France was the scene of violent attacks on Jews during the summer war between Israel and Hamas in Gaza. Sharansky warned against making a causal connection between the two.
“Anti-Semitism existed long before Israel appeared,” he said. “Look, Israel will have to defend itself, whether it helps anti-Semites or doesn’t help. What we had this year in Gaza, we’ll have again and again when our enemies will try to destroy us. Of course, we as the Jewish state are applying to ourselves high standards to fighting terror. I hope one day that Europe and the United States will apply the same standards.
“To say that anti-Semitism is something which is fed by Israeli actions is to say that because as Jews we are celebrating Pesach all these years, we were feeding those who were speaking about the blood libel [that Jews bake the blood of Christian children into matzah].
“I was one who grew in a country where there were many people who believed in the blood libel, even well-educated people. Does it mean that just because these people think so, we’ll have to stop celebrating Pesach?”
As the Jewish organization created to connect the Diaspora and Israel, the Jewish Agency facilitates aliyah. Sharansky said the number of Jews making aliyah from France is growing “exponentially.” In total, 25,000 Jews moved to Israel this year, compared to 19,000 last year. “This is the first year in the history of Israel, when aliyah from the countries of the free world – the United States, Canada, Western Europe and Australia – is bigger than the rest of the world.”
Sharansky was a dissident in the old Soviet system, and he helped form a Russian immigrant party in Israel in the 1990s. Asked to comment on the standoff between the United States and Russia, whose president, Vladimir Putin, has made military inroads into former Soviet states, most recently Ukraine, Sharansky mocks American resolve.
“Is there a standoff with the United States? Is the United States standing off against Russia?
“Whatever can be our complaint or criticism about President Putin, and we have a lot, one thing is true – he told me in the beginning of 2000 that he thinks the policy of the Soviet Union to undermine Jewish identity and prevent Soviet Jews from contacting world Jewry [was a mistake]. He believes that Jews, in fact, will be the bridge between Russia and the world. I have to say, on this issue he keeps his promise. He is not an anti-Semite. He’s supporting Jewish communities. He’s supporting Jewish life.”
So is this a good time to be a Jew?
“There is one place where there is a great drama happening,” he said. “That is the United States of America. Because every day in the United States of America we have a few hundred Jews less. If you’re concerned about demography, that’s something to be concerned about. But otherwise, I do agree with you. Great times for Jews.
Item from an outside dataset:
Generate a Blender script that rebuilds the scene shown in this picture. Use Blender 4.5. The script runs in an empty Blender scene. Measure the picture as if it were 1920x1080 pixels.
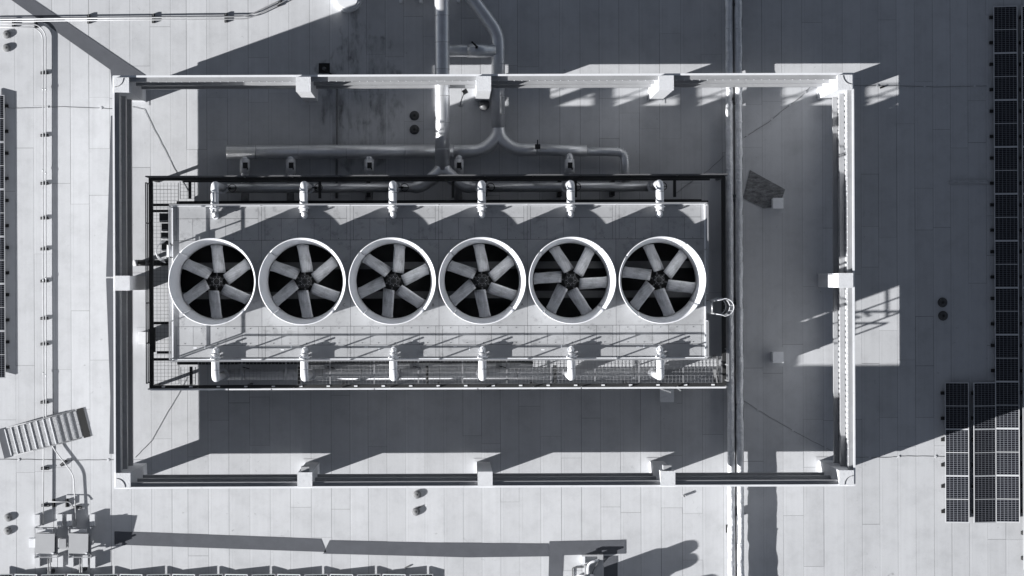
import bpy, math, random
from mathutils import Vector, Matrix
random.seed(7)
R = math.radians

# ------------------------------------------------------------------ camera, sky, sun, exposure
D, S, RZ = 92.0, 43.0, -0.0038        # drone height (m), pixels of the 1920 photo per metre of roof, roll
NX, NY = 850.0, 525.0                 # where the photo's plumb line falls
scene = bpy.context.scene
COL = scene.collection
cam = bpy.data.cameras.new('camera'); cam_o = bpy.data.objects.new('camera', cam); COL.objects.link(cam_o)
cam_o.location = (0, 0, D); cam_o.rotation_euler = (0, 0, RZ)
cam.sensor_width = 36; cam.lens = 36 * D * S / 1920
cam.shift_x = (960 - NX) / 1920; cam.shift_y = -(540 - NY) / 1920
cam.clip_end = 1000
scene.camera = cam_o

SUN = Vector((1, 0.356, -0.366)).normalized()
world = bpy.data.worlds.new('World'); scene.world = world; world.use_nodes = True
wn = world.node_tree.nodes; wl = world.node_tree.links
sky = wn.new('ShaderNodeTexSky'); sky.sky_type = 'NISHITA'; sky.sun_disc = False
sky.sun_elevation = R(19); sky.sun_rotation = R(250.4)
sky.altitude = 1200; sky.air_density = 0.72; sky.dust_density = 0.25   # very clear dry air: dark sky, hard shadows
bw = wn.new('ShaderNodeRGBToBW'); hs = wn.new('ShaderNodeMix'); hs.data_type = 'RGBA'   # toned black-and-white photograph
hs.inputs[0].default_value = 0.66
wl.new(sky.outputs[0], bw.inputs[0]); wl.new(sky.outputs[0], hs.inputs[6]); wl.new(bw.outputs[0], hs.inputs[7])
wl.new(hs.outputs[2], wn['Background'].inputs[0])
wn['Background'].inputs[1].default_value = 0.05
sl = bpy.data.lights.new('sun', 'SUN'); sl.energy = 5.0; sl.angle = R(0.53); sl.color = (1, 0.992, 0.985)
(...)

“Jews don’t like to recognize that it’s good times,” he added. “It’s not in their nature. I always say when someone says oy vey, look where we were at 50 years ago and you will understand how great our times are.”
At 66, Sharansky is in his sixth year as chairman of the Jewish Agency, whose mission, he said, is “to strengthen Jewish identity and the bond between Jewish people.” What are his plans for the future?
“For 45 years I do what I like to do,” he said. “I try to connect the desire to be free and the desire to be a proud Jew together. Whether I do it in the capacity of Jewish activities or prisoner of Zion or member of the Israeli government, it’s only titles.”
History will probably remember Sharansky first as a refusenik – one of a small number of Soviet Jews who demanded the right to make aliyah, and paid the price in prison. In that sense, he may already be a historical relic.